Most cinematic musical biopics don’t give you a strong enough sense of the combination of imagination and hard work that making music requires. But Minnesota Opera is premiering a work that offers some insight.
“My Name is Florence” takes us into the life and creative process of 20th-century African American composer Florence Price. She struggled to get her works heard during her lifetime because of racial discrimination and misogyny in the classical music business, but is lately finding fresh ears thanks to major orchestras and soloists.
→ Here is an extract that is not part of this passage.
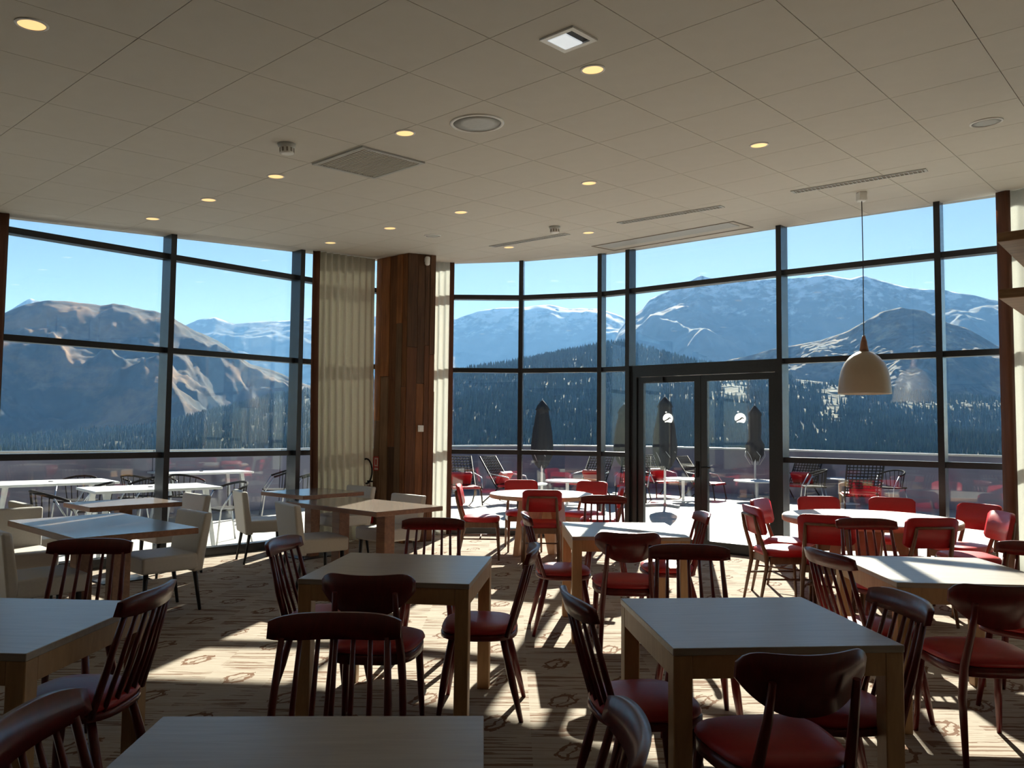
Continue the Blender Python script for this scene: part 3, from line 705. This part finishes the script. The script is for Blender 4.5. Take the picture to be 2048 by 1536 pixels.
slot((2.73, 7.63), (3.69, 6.94), 'slatted slot diffuser beside the pendant lamp'); slot((1.20, 8.87), (2.19, 8.16), 'middle slatted slot diffuser in front of the door'); slot((-0.28, 10.11), (0.65, 9.40), 'slatted slot diffuser nearest the curved corner glazing')
o = on_ceiling('access_hatch', 1.95, 9.82, 'long pale ceiling access panel in front of the door', 'hatch', None, math.atan2(-1.37, 1.52))
MB().box((0, -0.10, -0.003), (1.86, 0.30, 0.010)).build('panel', M_grey, o, 0.003)
fr = MB()
fr.box((0, 0.26, -0.003), (2.0, 0.012, 0.010)); fr.box((1.0, 0.0, -0.003), (0.012, 0.52, 0.010)); fr.box((0, -0.255, -0.003), (2.0, 0.012, 0.010)); fr.box((-1.0, 0.0, -0.003), (0.012, 0.52, 0.010))
fr.build('frame', M_gap, o)

def pendant(x, y, label):
    o = empty('pendant_lamp', (x, y, 0), 0, label, 'lamp', 'cream bell pendant lamps'); zc = ceil_z(x, y)
    MB().box((0, 0, zc - 0.045), (0.085, 0.085, 0.09)).build('ceiling_rose', M_white, o, 0.008)
    MB().tube([(0, 0, zc - 0.085), (0.004, 0, 3.2), (0, 0, 2.44)], 0.0045, 6).build('cord', M_dark, o)
    MB().lathe([(0.012, 2.46), (0.018, 2.44), (0.030, 2.40), (0.040, 2.33), (0.045, 2.305), (0.03, 2.295)][::-1], n=20).build('wooden_neck', M_walnut, o)
    outer = [(0.245, 1.885), (0.240, 1.95), (0.232, 2.03), (0.215, 2.11), (0.185, 2.185), (0.135, 2.25), (0.075, 2.292), (0.04, 2.305)]
    inner = [(0.036, 2.298), (0.072, 2.284), (0.130, 2.242), (0.179, 2.178), (0.208, 2.106), (0.225, 2.028), (0.233, 1.95), (0.238, 1.885), (0.245, 1.885)]
    _sh = MB().lathe(outer + inner, n=40, caps=False).build('shade', M_lampshade, o)
    MB().lathe([(0.02, 2.29), (0.03, 2.22), (0.05, 2.14), (0.03, 2.08), (0.005, 2.07)][::-1], n=16).build('bulb', M_white, _sh)
pendant(3.46, 7.74, 'cream bell pendant lamp hanging over the right round table')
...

Minnesota Opera commissioned composer B.E. Boykin and St. Paul-based librettist Harrison David Rivers to create this chamber opera, and they’ve taken an imaginative approach to telling her story. By exploring how she inherited her sense of musical discipline from her mother and passed it on to her own daughter, it becomes a story told by three generations of women.
The opera is most inspired and inspiring when Boykin’s gift for sadly beautiful melodies and layers of conflicted emotion emerge. And soprano Flora Hawk brings them forth in a bravura performance as the composer, her arias and acting displaying remarkable depth and subtlety. She’s the best reason to experience this admirable undertaking, which boasts a lovely design scheme, a clearly committed cast and smooth stage direction from Eboni Adams.
Only 80 intermission-less minutes in length, it goes light on the historical context and drops us into Price’s life for a series of relatively brief vignettes that don’t really add up to a satisfying story arc. Yet Hawk delivers a couple of showstopping arias that take us deep into Price’s heart, and conductor Mario Antonio Marra and the Minnesota Opera Orchestra expertly underline her inner tumult through some arresting instrumental interludes.
We follow Price’s path from an economically and spiritually thriving African American community in Little Rock, Ark., circa 1900, to her student years at Boston’s New England Conservatory of Music to Chicago of the 1930s, where she had a symphony premiered by one of America’s great orchestras, the Chicago Symphony, and her work started to find a wider audience.
But not that wide, and the reasons why could use more fleshing out than the opera offers. For example, your average audience member attending this production might not understand what “the disenfranchisement” was, and that stripping African Americans of their rights and economic opportunities was a conscious series of decisions by white people in positions of power in the early 20th century.
Rivers’ libretto also leans upon repetition instead of introducing fresh text that could have deepened our understanding of the opera’s characters. While Deborah Nansteel impressively inhabits the composer’s elegantly authoritative mother, the character becomes enigmatic. Meanwhile, John Mburu portrays the far more affectionate parent, displaying a welcome playfulness in a production that can be a little too stiff and noble.